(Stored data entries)
□ □ □ □ □ □ □

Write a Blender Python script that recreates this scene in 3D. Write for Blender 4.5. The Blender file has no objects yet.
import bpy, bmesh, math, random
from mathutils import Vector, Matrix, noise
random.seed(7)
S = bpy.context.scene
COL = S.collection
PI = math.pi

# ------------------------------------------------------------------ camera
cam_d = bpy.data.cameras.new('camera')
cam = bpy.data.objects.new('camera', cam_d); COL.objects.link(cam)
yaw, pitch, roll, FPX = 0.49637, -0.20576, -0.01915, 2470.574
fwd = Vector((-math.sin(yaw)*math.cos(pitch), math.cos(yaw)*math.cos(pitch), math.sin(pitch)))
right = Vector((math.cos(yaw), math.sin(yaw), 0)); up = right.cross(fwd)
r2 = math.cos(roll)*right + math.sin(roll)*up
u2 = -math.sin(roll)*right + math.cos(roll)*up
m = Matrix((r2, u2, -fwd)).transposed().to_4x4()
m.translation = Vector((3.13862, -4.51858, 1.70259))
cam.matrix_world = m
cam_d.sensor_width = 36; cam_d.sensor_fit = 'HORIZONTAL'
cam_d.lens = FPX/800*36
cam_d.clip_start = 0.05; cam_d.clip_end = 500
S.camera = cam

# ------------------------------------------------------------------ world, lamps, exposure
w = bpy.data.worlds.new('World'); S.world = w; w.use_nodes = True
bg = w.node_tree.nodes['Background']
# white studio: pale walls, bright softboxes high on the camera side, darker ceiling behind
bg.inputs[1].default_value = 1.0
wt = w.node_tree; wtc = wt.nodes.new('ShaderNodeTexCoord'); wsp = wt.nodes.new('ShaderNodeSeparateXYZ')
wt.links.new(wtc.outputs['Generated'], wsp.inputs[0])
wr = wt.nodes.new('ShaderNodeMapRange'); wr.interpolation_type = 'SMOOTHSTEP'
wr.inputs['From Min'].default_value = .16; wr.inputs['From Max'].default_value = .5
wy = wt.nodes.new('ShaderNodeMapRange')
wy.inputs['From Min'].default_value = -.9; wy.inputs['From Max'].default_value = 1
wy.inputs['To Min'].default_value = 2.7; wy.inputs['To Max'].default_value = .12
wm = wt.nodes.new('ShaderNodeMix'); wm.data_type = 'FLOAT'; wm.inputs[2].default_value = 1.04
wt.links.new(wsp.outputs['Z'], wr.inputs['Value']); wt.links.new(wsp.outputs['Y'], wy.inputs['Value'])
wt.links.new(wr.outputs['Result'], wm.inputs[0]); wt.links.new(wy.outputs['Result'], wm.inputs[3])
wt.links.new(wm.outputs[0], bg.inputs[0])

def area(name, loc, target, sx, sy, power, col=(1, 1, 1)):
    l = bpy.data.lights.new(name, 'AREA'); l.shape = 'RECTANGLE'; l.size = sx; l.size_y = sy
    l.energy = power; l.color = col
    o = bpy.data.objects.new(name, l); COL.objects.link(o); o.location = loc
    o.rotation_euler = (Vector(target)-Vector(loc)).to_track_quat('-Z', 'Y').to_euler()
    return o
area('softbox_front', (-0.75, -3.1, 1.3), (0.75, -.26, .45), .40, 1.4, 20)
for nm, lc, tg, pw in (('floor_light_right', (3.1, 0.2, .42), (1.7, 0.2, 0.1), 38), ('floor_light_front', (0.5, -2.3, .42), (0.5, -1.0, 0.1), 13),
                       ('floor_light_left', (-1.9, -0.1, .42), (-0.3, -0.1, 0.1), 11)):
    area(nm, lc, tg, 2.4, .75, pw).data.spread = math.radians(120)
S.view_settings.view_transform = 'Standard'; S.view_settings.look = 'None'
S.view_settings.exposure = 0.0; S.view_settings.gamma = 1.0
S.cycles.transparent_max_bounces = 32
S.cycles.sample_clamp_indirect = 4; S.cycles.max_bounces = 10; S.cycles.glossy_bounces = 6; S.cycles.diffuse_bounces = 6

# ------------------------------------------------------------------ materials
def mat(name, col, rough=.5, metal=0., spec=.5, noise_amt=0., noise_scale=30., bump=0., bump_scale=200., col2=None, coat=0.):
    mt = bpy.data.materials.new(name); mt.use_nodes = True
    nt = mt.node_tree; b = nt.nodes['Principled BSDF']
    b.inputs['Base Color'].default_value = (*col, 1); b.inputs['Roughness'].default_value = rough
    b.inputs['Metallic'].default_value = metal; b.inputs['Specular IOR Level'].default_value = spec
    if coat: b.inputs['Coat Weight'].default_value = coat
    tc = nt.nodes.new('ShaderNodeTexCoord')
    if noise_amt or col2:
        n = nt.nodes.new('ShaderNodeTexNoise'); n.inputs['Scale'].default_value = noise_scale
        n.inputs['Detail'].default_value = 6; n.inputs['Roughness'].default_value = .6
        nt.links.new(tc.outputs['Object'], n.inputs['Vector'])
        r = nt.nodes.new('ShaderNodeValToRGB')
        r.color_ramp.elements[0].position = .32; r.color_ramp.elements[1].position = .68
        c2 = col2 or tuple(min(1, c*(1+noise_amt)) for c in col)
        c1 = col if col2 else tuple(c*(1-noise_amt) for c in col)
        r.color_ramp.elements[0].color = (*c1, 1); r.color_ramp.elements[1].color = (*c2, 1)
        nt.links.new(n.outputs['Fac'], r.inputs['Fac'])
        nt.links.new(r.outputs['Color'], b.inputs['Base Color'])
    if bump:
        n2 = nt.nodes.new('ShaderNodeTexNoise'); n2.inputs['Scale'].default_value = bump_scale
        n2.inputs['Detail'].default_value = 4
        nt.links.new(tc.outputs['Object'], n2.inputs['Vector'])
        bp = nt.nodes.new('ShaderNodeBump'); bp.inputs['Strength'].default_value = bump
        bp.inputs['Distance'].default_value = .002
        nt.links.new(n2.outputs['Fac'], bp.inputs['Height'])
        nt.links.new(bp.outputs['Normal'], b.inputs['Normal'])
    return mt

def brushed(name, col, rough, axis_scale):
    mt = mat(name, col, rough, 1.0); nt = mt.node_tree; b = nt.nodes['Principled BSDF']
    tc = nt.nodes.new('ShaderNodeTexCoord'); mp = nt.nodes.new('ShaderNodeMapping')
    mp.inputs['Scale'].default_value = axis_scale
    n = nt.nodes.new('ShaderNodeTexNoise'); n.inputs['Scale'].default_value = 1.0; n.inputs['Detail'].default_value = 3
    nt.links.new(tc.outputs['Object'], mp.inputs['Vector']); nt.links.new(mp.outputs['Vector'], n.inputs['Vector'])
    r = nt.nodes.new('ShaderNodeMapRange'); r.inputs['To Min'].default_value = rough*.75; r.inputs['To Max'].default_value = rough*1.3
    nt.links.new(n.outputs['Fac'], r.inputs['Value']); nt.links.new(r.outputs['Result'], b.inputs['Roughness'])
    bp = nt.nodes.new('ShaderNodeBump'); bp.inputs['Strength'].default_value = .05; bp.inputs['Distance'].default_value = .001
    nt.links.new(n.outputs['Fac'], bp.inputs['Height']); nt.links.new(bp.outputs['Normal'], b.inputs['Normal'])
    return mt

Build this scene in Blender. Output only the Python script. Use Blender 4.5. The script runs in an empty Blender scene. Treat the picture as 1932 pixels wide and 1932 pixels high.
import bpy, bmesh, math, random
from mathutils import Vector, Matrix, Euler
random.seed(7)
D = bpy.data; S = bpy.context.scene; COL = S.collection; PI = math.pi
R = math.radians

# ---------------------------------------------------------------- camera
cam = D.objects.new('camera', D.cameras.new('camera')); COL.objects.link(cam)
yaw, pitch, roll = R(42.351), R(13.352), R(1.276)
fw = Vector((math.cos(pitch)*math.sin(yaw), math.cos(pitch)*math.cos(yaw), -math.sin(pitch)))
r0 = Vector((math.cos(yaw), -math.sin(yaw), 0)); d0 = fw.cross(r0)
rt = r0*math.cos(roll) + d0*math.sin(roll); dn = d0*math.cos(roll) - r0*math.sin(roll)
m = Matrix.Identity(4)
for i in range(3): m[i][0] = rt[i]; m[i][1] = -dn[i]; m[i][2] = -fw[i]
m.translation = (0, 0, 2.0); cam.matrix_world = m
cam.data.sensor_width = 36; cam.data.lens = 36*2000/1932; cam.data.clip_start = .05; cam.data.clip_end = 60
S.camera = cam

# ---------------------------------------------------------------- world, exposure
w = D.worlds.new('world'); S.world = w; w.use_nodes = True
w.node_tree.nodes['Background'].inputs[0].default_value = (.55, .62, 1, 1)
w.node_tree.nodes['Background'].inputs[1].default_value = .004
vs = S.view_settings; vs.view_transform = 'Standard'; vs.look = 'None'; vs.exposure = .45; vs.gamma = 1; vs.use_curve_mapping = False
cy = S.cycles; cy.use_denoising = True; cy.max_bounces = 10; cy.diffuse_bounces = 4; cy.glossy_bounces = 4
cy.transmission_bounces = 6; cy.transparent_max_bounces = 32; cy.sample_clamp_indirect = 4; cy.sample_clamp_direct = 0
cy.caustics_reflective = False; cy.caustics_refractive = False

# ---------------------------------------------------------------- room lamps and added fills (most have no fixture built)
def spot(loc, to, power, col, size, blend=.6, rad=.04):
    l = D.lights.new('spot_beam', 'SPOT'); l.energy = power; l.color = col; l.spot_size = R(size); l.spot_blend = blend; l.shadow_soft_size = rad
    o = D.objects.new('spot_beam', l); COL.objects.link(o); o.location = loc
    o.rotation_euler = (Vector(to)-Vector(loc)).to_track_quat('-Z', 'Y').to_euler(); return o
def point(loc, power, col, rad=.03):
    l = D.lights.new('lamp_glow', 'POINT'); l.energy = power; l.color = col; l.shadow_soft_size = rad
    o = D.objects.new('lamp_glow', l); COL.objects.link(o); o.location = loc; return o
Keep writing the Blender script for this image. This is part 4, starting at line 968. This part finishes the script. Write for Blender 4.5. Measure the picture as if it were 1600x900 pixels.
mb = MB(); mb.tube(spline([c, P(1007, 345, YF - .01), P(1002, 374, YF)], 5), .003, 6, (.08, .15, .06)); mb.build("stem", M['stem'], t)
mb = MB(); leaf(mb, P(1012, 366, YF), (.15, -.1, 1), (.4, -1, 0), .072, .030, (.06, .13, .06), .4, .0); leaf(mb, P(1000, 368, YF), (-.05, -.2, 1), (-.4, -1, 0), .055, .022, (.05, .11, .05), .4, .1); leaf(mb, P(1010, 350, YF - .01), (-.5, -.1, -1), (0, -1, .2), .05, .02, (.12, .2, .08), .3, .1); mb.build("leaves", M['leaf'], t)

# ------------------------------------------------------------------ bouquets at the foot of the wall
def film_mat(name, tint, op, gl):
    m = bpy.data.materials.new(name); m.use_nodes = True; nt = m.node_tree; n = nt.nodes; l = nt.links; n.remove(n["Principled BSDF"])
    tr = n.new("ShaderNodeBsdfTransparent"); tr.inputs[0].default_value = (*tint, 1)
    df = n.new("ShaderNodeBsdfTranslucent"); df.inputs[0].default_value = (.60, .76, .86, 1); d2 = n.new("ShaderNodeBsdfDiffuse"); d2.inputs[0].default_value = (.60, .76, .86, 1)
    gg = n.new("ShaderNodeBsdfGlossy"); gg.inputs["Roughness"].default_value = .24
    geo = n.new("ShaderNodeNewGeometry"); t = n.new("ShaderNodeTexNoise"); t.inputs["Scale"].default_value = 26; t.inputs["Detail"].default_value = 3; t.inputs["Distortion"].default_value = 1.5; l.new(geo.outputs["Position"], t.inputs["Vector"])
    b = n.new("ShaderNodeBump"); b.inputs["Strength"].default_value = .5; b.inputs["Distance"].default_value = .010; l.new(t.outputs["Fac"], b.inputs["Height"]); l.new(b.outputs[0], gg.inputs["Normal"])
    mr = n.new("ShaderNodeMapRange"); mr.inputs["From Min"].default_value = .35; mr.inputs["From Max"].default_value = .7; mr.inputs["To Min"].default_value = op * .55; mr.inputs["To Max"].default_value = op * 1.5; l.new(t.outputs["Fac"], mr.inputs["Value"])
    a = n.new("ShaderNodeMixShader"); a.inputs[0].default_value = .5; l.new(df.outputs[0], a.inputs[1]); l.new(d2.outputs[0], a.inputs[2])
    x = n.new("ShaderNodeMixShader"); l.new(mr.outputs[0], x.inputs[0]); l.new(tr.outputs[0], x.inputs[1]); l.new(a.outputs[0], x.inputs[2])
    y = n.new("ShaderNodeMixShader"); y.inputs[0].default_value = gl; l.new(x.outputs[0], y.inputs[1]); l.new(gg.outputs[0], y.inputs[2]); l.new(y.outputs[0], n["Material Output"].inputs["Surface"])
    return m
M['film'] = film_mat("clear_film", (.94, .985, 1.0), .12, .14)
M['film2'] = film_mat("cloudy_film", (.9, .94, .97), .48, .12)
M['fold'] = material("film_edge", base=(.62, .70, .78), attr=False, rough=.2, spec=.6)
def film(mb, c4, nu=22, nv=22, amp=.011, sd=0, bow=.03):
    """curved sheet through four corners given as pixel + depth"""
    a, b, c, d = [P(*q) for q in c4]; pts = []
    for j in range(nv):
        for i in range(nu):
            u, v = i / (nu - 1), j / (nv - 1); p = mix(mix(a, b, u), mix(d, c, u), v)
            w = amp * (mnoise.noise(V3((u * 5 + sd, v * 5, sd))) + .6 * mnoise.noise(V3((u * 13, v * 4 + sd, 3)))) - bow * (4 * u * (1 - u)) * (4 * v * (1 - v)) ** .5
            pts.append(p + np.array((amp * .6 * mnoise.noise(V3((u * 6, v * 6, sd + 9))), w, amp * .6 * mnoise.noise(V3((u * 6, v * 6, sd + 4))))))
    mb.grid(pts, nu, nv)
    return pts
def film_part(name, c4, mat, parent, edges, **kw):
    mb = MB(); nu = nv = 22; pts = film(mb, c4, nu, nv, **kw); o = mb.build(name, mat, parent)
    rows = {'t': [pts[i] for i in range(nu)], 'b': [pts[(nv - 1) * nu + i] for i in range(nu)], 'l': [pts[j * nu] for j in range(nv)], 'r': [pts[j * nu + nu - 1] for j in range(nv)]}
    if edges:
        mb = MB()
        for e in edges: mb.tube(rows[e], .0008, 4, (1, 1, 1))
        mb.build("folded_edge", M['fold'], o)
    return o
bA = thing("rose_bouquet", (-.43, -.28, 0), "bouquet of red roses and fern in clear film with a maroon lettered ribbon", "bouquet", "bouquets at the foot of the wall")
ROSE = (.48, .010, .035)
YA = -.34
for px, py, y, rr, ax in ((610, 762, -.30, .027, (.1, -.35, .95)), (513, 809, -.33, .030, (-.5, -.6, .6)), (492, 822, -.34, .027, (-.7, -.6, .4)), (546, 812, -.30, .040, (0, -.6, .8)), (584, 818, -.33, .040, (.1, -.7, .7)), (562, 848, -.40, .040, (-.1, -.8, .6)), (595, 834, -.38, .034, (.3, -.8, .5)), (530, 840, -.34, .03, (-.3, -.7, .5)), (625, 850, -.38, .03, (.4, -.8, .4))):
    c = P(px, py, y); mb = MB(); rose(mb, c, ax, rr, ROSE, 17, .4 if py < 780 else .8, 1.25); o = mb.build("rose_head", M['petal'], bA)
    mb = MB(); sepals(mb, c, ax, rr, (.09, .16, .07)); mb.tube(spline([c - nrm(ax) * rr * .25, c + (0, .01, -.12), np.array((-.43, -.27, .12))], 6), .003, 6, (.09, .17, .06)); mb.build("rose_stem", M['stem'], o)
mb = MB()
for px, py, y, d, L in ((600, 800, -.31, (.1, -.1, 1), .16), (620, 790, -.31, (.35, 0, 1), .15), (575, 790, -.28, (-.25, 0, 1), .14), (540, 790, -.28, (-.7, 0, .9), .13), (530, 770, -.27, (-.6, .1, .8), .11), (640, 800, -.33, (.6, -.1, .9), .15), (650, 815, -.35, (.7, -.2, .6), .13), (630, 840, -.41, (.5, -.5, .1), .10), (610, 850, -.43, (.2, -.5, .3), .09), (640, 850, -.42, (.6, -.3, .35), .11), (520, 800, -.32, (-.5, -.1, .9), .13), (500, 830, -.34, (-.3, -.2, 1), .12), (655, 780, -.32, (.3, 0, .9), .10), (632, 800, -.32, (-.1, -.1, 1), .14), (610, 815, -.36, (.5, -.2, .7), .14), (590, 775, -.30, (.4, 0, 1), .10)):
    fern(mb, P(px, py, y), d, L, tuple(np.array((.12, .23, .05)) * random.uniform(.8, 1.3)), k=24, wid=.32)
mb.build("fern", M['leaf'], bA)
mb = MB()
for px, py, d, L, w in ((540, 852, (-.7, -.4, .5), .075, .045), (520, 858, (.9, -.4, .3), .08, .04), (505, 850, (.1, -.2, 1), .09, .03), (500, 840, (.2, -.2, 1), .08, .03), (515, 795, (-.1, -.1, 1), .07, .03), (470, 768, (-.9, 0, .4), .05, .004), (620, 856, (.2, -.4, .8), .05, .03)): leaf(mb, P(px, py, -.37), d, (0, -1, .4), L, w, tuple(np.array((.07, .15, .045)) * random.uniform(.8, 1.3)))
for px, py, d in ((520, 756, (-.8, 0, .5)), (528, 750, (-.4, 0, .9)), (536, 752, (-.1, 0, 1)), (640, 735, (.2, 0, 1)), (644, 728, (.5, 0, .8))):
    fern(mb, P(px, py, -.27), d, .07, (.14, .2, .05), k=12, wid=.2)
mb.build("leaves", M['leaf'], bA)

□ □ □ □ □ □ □

**STATED TASK:** Retype only this portion of the data above: the line containing "Build this scene", the line containing "R = math.radians", and all lines between them, exactly.

**THE OUTPUT:**
Build this scene in Blender. Output only the Python script. Use Blender 4.5. The script runs in an empty Blender scene. Treat the picture as 1932 pixels wide and 1932 pixels high.
import bpy, bmesh, math, random
from mathutils import Vector, Matrix, Euler
random.seed(7)
D = bpy.data; S = bpy.context.scene; COL = S.collection; PI = math.pi
R = math.radians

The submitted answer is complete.